[Begin DATA FOR PROCESSING]
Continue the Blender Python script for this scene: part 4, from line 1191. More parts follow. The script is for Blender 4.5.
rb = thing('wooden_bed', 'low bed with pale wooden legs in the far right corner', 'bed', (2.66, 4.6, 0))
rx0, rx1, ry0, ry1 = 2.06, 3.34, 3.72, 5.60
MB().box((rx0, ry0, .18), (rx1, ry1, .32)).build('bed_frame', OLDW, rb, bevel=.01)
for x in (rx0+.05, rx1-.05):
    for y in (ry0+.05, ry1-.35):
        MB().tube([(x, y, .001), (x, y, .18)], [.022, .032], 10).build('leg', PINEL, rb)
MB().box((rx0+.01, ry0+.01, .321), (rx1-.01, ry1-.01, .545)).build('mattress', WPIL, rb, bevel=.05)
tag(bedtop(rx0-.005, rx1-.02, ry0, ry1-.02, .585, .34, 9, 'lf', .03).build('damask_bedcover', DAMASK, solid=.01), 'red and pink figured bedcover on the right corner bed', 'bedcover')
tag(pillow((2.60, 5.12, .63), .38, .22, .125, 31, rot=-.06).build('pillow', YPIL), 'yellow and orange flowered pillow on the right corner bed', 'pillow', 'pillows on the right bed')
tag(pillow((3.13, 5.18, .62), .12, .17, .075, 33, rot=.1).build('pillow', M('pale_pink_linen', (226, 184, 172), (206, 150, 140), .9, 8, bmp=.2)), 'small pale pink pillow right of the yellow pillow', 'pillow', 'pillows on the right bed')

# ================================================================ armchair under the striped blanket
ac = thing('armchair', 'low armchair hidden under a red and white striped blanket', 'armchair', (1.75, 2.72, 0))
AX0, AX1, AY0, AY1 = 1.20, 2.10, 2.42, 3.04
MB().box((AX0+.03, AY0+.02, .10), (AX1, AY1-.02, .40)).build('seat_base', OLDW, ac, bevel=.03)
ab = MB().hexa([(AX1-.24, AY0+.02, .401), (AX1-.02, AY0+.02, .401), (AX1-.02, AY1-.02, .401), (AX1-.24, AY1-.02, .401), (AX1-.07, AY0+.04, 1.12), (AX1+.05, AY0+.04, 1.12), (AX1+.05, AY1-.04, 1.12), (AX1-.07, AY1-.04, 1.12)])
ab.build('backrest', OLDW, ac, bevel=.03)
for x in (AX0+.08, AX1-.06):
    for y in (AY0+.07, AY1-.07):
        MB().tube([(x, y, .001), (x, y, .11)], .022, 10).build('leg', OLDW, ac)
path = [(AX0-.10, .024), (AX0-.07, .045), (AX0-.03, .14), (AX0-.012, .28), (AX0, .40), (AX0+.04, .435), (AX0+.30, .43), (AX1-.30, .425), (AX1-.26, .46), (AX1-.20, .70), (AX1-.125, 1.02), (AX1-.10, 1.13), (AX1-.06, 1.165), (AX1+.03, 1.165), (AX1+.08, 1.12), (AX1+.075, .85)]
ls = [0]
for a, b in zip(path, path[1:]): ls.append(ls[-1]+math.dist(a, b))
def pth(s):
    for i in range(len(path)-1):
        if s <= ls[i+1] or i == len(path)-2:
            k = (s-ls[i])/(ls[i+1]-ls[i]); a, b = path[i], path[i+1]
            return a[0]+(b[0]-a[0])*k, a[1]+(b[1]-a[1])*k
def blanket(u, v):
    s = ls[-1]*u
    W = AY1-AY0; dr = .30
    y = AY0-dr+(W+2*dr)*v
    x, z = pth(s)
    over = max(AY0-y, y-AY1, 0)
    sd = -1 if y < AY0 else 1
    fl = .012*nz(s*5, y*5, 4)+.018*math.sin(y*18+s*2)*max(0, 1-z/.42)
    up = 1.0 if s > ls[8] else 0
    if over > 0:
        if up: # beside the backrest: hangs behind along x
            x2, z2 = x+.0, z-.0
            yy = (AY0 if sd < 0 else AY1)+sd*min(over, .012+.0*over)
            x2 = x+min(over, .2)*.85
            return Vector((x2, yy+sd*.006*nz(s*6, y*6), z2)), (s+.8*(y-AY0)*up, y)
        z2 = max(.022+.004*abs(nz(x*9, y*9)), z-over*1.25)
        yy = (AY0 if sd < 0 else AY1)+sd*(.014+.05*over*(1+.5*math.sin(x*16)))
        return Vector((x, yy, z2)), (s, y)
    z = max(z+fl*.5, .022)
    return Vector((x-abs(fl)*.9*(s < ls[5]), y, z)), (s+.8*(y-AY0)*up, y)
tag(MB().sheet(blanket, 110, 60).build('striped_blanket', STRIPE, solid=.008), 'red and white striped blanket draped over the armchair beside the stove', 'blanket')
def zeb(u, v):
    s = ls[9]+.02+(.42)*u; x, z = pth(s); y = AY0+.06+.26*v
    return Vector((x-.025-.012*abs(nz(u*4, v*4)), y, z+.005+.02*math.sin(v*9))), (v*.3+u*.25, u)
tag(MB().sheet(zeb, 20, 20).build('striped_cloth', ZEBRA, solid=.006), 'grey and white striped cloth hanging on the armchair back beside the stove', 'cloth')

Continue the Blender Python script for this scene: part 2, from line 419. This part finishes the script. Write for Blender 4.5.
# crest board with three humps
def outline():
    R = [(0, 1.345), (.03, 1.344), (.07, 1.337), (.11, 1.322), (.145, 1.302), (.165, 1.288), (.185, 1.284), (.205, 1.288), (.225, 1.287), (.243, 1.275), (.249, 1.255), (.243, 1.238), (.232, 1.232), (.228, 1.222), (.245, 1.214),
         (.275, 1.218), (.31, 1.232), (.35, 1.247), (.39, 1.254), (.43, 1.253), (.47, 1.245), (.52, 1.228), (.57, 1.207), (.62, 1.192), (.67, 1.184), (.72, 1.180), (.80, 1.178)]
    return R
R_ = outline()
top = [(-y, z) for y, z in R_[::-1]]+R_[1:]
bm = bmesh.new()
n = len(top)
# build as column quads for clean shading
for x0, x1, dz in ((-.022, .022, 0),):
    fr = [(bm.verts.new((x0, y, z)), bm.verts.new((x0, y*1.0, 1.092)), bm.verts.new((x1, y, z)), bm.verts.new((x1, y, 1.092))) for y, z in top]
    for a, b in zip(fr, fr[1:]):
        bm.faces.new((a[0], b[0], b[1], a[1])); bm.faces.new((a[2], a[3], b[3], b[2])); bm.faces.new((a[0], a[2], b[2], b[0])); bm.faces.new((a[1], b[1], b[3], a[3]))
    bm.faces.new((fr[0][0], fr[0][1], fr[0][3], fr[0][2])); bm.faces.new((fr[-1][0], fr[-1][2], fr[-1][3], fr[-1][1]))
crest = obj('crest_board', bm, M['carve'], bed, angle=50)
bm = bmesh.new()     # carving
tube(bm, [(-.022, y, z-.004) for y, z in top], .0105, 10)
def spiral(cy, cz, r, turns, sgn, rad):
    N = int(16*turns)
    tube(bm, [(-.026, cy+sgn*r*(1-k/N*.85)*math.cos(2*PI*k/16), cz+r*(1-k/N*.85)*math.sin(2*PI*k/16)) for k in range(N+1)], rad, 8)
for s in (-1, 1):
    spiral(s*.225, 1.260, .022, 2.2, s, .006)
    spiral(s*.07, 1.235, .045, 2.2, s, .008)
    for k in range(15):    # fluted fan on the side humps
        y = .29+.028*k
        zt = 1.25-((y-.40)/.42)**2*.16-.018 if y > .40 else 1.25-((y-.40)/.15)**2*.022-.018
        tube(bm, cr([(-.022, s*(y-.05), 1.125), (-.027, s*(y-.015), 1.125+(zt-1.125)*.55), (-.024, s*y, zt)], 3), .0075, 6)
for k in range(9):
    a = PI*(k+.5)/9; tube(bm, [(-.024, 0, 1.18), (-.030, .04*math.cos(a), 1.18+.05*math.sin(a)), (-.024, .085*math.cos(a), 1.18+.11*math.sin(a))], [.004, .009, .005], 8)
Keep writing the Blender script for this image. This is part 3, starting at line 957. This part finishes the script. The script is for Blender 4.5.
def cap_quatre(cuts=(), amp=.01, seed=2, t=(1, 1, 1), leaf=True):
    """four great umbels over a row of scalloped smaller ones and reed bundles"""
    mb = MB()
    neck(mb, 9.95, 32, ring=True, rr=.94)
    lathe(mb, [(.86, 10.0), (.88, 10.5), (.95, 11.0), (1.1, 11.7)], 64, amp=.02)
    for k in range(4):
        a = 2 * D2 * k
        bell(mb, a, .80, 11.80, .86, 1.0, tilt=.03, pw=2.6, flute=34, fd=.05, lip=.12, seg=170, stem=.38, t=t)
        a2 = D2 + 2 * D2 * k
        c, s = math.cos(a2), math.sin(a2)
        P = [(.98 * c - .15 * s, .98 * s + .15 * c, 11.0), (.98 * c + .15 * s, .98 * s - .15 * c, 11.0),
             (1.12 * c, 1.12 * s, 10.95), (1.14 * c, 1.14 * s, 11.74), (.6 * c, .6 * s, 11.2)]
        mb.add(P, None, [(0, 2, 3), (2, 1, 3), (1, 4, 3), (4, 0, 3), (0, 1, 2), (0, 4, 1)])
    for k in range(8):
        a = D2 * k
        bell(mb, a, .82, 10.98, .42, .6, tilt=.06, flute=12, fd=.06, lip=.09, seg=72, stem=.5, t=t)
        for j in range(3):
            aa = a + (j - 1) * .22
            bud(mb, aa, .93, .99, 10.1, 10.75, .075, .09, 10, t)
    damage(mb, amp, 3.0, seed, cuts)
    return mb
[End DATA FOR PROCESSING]
#### TASK INSTRUCTIONS:
Copy every line of the records above that holds the word "finishes".

#### OUTPUT OF THE TASK:
Continue the Blender Python script for this scene: part 2, from line 419. This part finishes the script. Write for Blender 4.5.
Keep writing the Blender script for this image. This is part 3, starting at line 957. This part finishes the script. The script is for Blender 4.5.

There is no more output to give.